On Friday, February 23rd, 2018 at 6:00 pm, Public Seminar will be livestreaming the Marilyn B. Young lecture, described below, on our Facebook page.
Marilyn B. Young (1937-2017) was an influential historian of U.S. foreign policy, a feminist, and a prominent public critic of America’s endless wars in the twentieth and twenty-first century. She was a Professor of History at NYU, founder and director of the Center for the United States and the Cold War at NYU’s Tamiment Library, and past president of SHAFR, the Society for Historians of American Foreign Relations. Brilliant, charismatic, and witty, Marilyn was a beloved colleague and friend, a devoted teacher, and an inspiring model of a politically engaged intellectual.

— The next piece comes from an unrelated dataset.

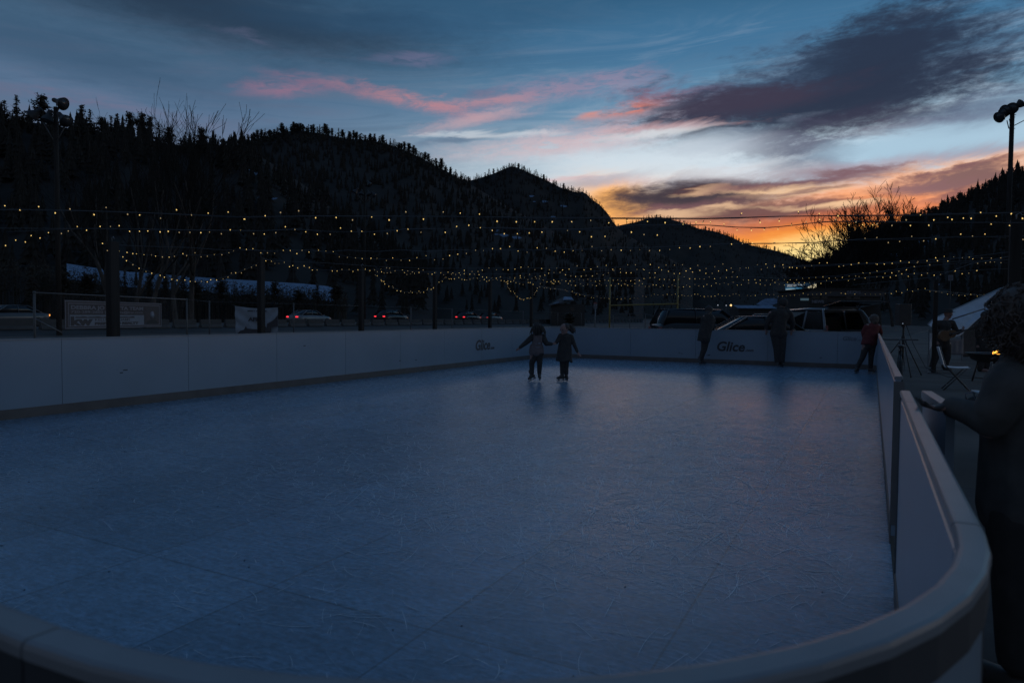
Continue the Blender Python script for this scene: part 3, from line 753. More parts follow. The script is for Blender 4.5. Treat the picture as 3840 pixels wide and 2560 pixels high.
def fringe(key, n, x0, x1, hp):
    mb = MB(); rs = random.Random(len(key)*9+1)
    for i in range(n):
        p = slope_point(key, rs.uniform(x0, x1), 1-.09*rs.random()**1.5); D = p.dot(_f); h = px_h(D, rs.uniform(*hp)); w = h*rs.uniform(.28, .5)
        for k in range(46):
            f = rs.random(); q = rs.uniform(0, 6.283); rr = w*math.sin(math.pi*min(1, .15+.85*f))**.7*rs.random()**.5
            c = p+Vector((math.cos(q)*rr, math.sin(q)*rr, h*f)); s = h*.085
            u = Vector((rs.gauss(0, 1), rs.gauss(0, 1), rs.gauss(0, .6))).normalized()*s*1.3; v = Vector((rs.gauss(0, 1), rs.gauss(0, 1), rs.gauss(0, .7))).normalized()*s
            mb.add([c-u, c-v, c+u, c+v], [(0, 1, 2, 3)])
    tag(mb.build('forest', M['pine']), kind='stuff')
fringe('left', 230, -40, 930, (18, 40)); fringe('middle', 420, 850, 1760, (12, 26)); fringe('peak', 320, 1740, 2310, (6, 14)); fringe('far', 400, 2300, 3080, (5, 11)); fringe('right', 380, 3030, 3900, (11, 26))
forest('left', 900, 8.5, -700, 1600); forest('middle', 2200, 8, 600, 2380); forest('peak', 1200, 8, 1600, 2560); forest('far', 1000, 8, 2200, 3450); forest('right', 1500, 8, 2950, 4700)

# ------------------------------------------------------------------ bare trees
def bare_tree(label, base, h, seed, group, spread=.5, lean=(0, 0), tw=.026, levels=5, cat='bare tree'):
    rs = random.Random(seed); tr, tg = MB(), MB()
    RAT = (1.22, .60, .58, .56, .56, .5); CNT = (5, 5, 4, 4, 3, 2)
    def grow(p, d, ln, r, lv):
        n = 4; pts = [p]; rad = [r]
        for i in range(n):
            d = (d + Vector((rs.gauss(0, .10), rs.gauss(0, .10), .06+rs.gauss(0, .05)))).normalized(); p = p+d*(ln/n); pts.append(p); rad.append(max(tw*.5, r*(1-.5*(i+1)/n)))
        (tr if lv < 2 else tg).tube(pts, rad, 5 if lv < 2 else 3, caps=False)
        if lv >= levels: return
        for k in range(CNT[lv]):
            i = rs.choice((1, 2, 3, 4, 4)) if lv else (3, 4, 4, 4, 2)[k]; q = rs.uniform(0, 6.283) if lv else 1.257*k+rs.uniform(-.4, .4); sp = spread*rs.uniform(.5, 1.25)
            side = d.orthogonal().normalized(); side.rotate(Matrix.Rotation(q, 3, d))
            grow(pts[i], (d+side*sp*1.25).normalized(), ln*RAT[lv]*rs.uniform(.75, 1.2), max(tw*.55, rad[i]*.62), lv+1)
    grow(Vector((0, 0, -.1)), Vector((lean[0], lean[1], 1)).normalized(), h*.30, h*.014, 0)
    zs = sorted(v[2] for v in tg.v); zm = zs[int(len(zs)*.996)]; k = h/zm
    for mb in (tr, tg): mb.v = [(v[0]*k, v[1]*k, v[2]*k) for v in mb.v]
    o = thing('bare_tree', label, cat, base, 0, group)
    tr.build('trunk', M['bark'], o); tg.build('twigs', M['twig'], o); return o
BG = 'bare trees behind the right of the rink'
for x, yt, D, sd, ln, sp, lab in (
  (3170, 742, 120, 3, (-.03, 0), .46, 'tallest bare tree of the group against the sunset, broad crown'),
  (3095, 845, 112, 8, (-.22, 0), .62, 'bare tree leaning left over the bright gap of the sunset'),
  (3045, 905, 125, 14, (-.18, 0), .6, 'lowest bare tree at the left of the sunset group'),
  (3245, 775, 124, 21, (.02, 0), .40, 'bare tree in the middle of the sunset group, dense fine crown'),
  (3300, 752, 130, 27, (.0, 0), .34, 'slender bare tree with a narrow crown right of the middle'),
  (3352, 728, 134, 35, (.02, 0), .36, 'tall narrow bare tree at the right of the sunset group'),
  (3215, 790, 116, 47, (.03, 0), .5, 'bare tree in front of the tallest one in the sunset group'),
  (3090, 905, 109, 63, (-.2, 0), .6, 'bare tree low in the bright gap, its branches over the hill edge'),
  (3400, 765, 138, 41, (.07, 0), .44, 'rightmost bare tree of the sunset group, before the right hill')):
    g = on_z(x-ln[0]*220, 1400, -.07); b = at(x-ln[0]*200, 1200, D); b.z = -.07
    bare_tree(lab, b, px_h(D, 1195-yt)+1.3, sd, BG, sp, ln, tw=.072, levels=5)
LG = 'bare trees before the left hill'
for x, yt, D, sd, ln, sp, lab in (
  (505, 392, 72, 51, (-.05, 0), .34, 'bare tree whose top stands left in the cluster above the left ridge'),
  (562, 380, 70, 57, (.0, 0), .30, 'tallest bare tree before the left hill, its top against the sky'),
  (660, 455, 74, 63, (-.05, 0), .36, 'bare tree with thin tops in the saddle of the left ridge'),
  (716, 440, 68, 69, (.03, 0), .34, 'forked bare tree right of the thin tops on the left ridge'),
  (420, 432, 80, 75, (-.1, 0), .4, 'faint bare tree behind the twin pointed conifers')):
    b = at(x, 1190, D); b.z = -.07
    bare_tree(lab, b, px_h(D, 1176-yt)+1.3, sd, LG, sp, ln, tw=.032, levels=4)
# dense brush growing over the bank
mb = MB(); rs = random.Random(31)
for i in range(1000):
    x = rs.uniform(-40, 1300); f = rs.random(); D = 104+4*rs.random(); yt = pl([(0, 975), (390, 1012), (950, 1054), (1300, 1085)], x)
    if noise.noise(Vector((x*.017, 4, 0)))+.55*noise.noise(Vector((x*.045, 9, 0)))+.36 < rs.uniform(-.2, .5)*(1 if 380 < x < 960 else -1): continue
    top_ = yt+rs.uniform(-4, 46); p = at(x, 1128, D); p.z = -.1; h = px_h(D, 1178-top_)+1.3; w = rs.uniform(.35, .9)
    for k in range(34):
        q = rs.uniform(0, 6.283); z_ = h*(.45+.55*rs.random()); rr = w*rs.random()**.5*(1.15-.8*(z_/h-.45)/.55); c = p+Vector((math.cos(q)*rr, math.sin(q)*rr, z_)); s = rs.uniform(.05, .14)
        u = Vector((rs.gauss(0, 1), rs.gauss(0, .6), rs.gauss(0, 1))).normalized()*s*1.4; v = Vector((rs.gauss(0, 1), rs.gauss(0, 1), rs.gauss(0, .8))).normalized()*s*.7
        mb.add([c-u, c-v, c+u, c+v], [(0, 1, 2, 3)])
    mb.tube([p, p+Vector((0, 0, h*.9))], [.05, .015], 4, caps=False)
tag(mb.build('brush', M['pine']), kind='stuff')
# dark brush and young conifers before the snow bank
BR = 'brush before the snow bank'
BL = [(470, 70, 44), (330, 90, 70), (560, 60, 30), (690, 80, 60), (740, 66, 44), (830, 60, 48), (975, 90, 55), (1030, 66, 44), (1120, 80, 46), (1190, 70, 55), (1260, 76, 60), (240, 84, 60), (120, 90, 70), (620, 50, 28)]
for i, (x, hp, w) in enumerate(BL):
    D = 98+rs.uniform(-5, 5); yb = 1140; yt = pl([(0, 975), (390, 1012), (950, 1052), (1300, 1085)], x)+rs.uniform(-14, 26); h = px_h(D, yb-yt)
    kind, s = (('fir', i % 3) if i % 3 == 0 else ('pine', i % 4)); b = at(x, yb, D)
    tree_far(kind, s, b, h, rs.uniform(0, 6), px_h(D, w)*1.3/h/.5, 'dark bushy conifer in front of the blue snow bank, left of the rink', BR)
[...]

It is fitting that the first Marilyn B. Young memorial lecture is on “The Korean War Today: A Roundtable on the U.S. and the Two Koreas” for as she wrote in her address as President of SHAFR, “I find that I have spent most of my life as a teacher and scholar thinking and writing about war… The constancy of war and its as constant erasure is linked intimately to the pursuit and maintenance of an American empire similarly erased.” The wars she so brilliantly analyzed and against many of which she so passionately protested included the War of 1898, the Chinese civil war, the numerous U.S. interventions in Central America, and the newer wars in the Middle East and revival of Vietnam era counterinsurgency that was integral to them. The Vietnam War stood at the center of her scholarly writing and political activism; Korea, the “forgotten war” was the project she hoped to pursue in her retirement. Her voice is missed in these tense and troubled times.